WRITTEN REQUEST:
Leave the pictures out. Return all other data exactly.

* START INFORMATION PROVIDED *

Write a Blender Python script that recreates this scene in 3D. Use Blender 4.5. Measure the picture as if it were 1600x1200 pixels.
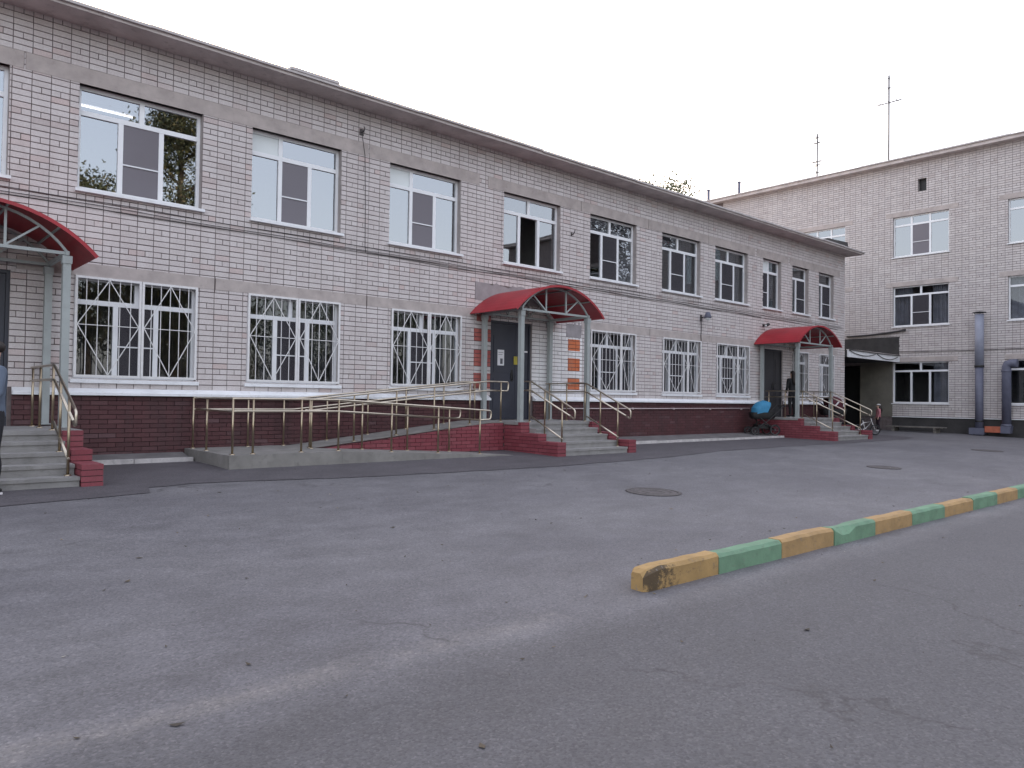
import bpy, math, random
from mathutils import Vector, Matrix

for o in list(bpy.data.objects):
    bpy.data.objects.remove(o, do_unlink=True)
scene = bpy.context.scene
COL = scene.collection
random.seed(7)
R = math.radians

# ------------------------------------------------------------------ camera
CAM_LOC = Vector((0.0, -13.75, 0.965))
yaw, pitch, roll = R(41.546), R(1.2007), R(0.78685)
fwd = Vector((math.sin(yaw) * math.cos(pitch), math.cos(yaw) * math.cos(pitch), math.sin(pitch)))
right0 = Vector((math.cos(yaw), -math.sin(yaw), 0.0))
up0 = right0.cross(fwd)
RIGHT = math.cos(roll) * right0 + math.sin(roll) * up0
UP = -math.sin(roll) * right0 + math.cos(roll) * up0
cam = bpy.data.cameras.new('camera')
cam.sensor_width = 36.0
cam.lens = 1179.0 / 1600.0 * 36.0
cam.clip_start = 0.05
cam.clip_end = 2000.0
camo = bpy.data.objects.new('camera', cam)
COL.objects.link(camo)
camo.matrix_world = Matrix(((RIGHT.x, UP.x, -fwd.x, CAM_LOC.x), (RIGHT.y, UP.y, -fwd.y, CAM_LOC.y),
                            (RIGHT.z, UP.z, -fwd.z, CAM_LOC.z), (0, 0, 0, 1)))
scene.camera = camo

def project(p):      # photo pixels, only used to choose which bricks show largest
    v = Vector(p) - CAM_LOC
    d = v.dot(fwd)
    if d < 0.1:
        return None
    return 800 + 1179 * v.dot(RIGHT) / d, 600 - 1179 * v.dot(UP) / d, d

# ------------------------------------------------------------------ sky, sun, exposure
SUN_EL, SUN_AZ = R(22.8), R(25.9)          # behind the long wing, just over its eave
world = bpy.data.worlds.new('World')
scene.world = world
world.use_nodes = True
wn = world.node_tree
wn.nodes.clear()
wo = wn.nodes.new('ShaderNodeOutputWorld')
bg = wn.nodes.new('ShaderNodeBackground')
sky = wn.nodes.new('ShaderNodeTexSky')
sky.sky_type = 'NISHITA'
sky.sun_disc = False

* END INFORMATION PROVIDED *

SOLUTION TO THIS TASK:
Write a Blender Python script that recreates this scene in 3D. Use Blender 4.5. Measure the picture as if it were 1600x1200 pixels.
import bpy, math, random
from mathutils import Vector, Matrix

for o in list(bpy.data.objects):
    bpy.data.objects.remove(o, do_unlink=True)
scene = bpy.context.scene
COL = scene.collection
random.seed(7)
R = math.radians

# ------------------------------------------------------------------ camera
CAM_LOC = Vector((0.0, -13.75, 0.965))
yaw, pitch, roll = R(41.546), R(1.2007), R(0.78685)
fwd = Vector((math.sin(yaw) * math.cos(pitch), math.cos(yaw) * math.cos(pitch), math.sin(pitch)))
right0 = Vector((math.cos(yaw), -math.sin(yaw), 0.0))
up0 = right0.cross(fwd)
RIGHT = math.cos(roll) * right0 + math.sin(roll) * up0
UP = -math.sin(roll) * right0 + math.cos(roll) * up0
cam = bpy.data.cameras.new('camera')
cam.sensor_width = 36.0
cam.lens = 1179.0 / 1600.0 * 36.0
cam.clip_start = 0.05
cam.clip_end = 2000.0
camo = bpy.data.objects.new('camera', cam)
COL.objects.link(camo)
camo.matrix_world = Matrix(((RIGHT.x, UP.x, -fwd.x, CAM_LOC.x), (RIGHT.y, UP.y, -fwd.y, CAM_LOC.y),
                            (RIGHT.z, UP.z, -fwd.z, CAM_LOC.z), (0, 0, 0, 1)))
scene.camera = camo

def project(p):      # photo pixels, only used to choose which bricks show largest
    v = Vector(p) - CAM_LOC
    d = v.dot(fwd)
    if d < 0.1:
        return None
    return 800 + 1179 * v.dot(RIGHT) / d, 600 - 1179 * v.dot(UP) / d, d

# ------------------------------------------------------------------ sky, sun, exposure
SUN_EL, SUN_AZ = R(22.8), R(25.9)          # behind the long wing, just over its eave
world = bpy.data.worlds.new('World')
scene.world = world
world.use_nodes = True
wn = world.node_tree
wn.nodes.clear()
wo = wn.nodes.new('ShaderNodeOutputWorld')
bg = wn.nodes.new('ShaderNodeBackground')
sky = wn.nodes.new('ShaderNodeTexSky')
sky.sky_type = 'NISHITA'
sky.sun_disc = False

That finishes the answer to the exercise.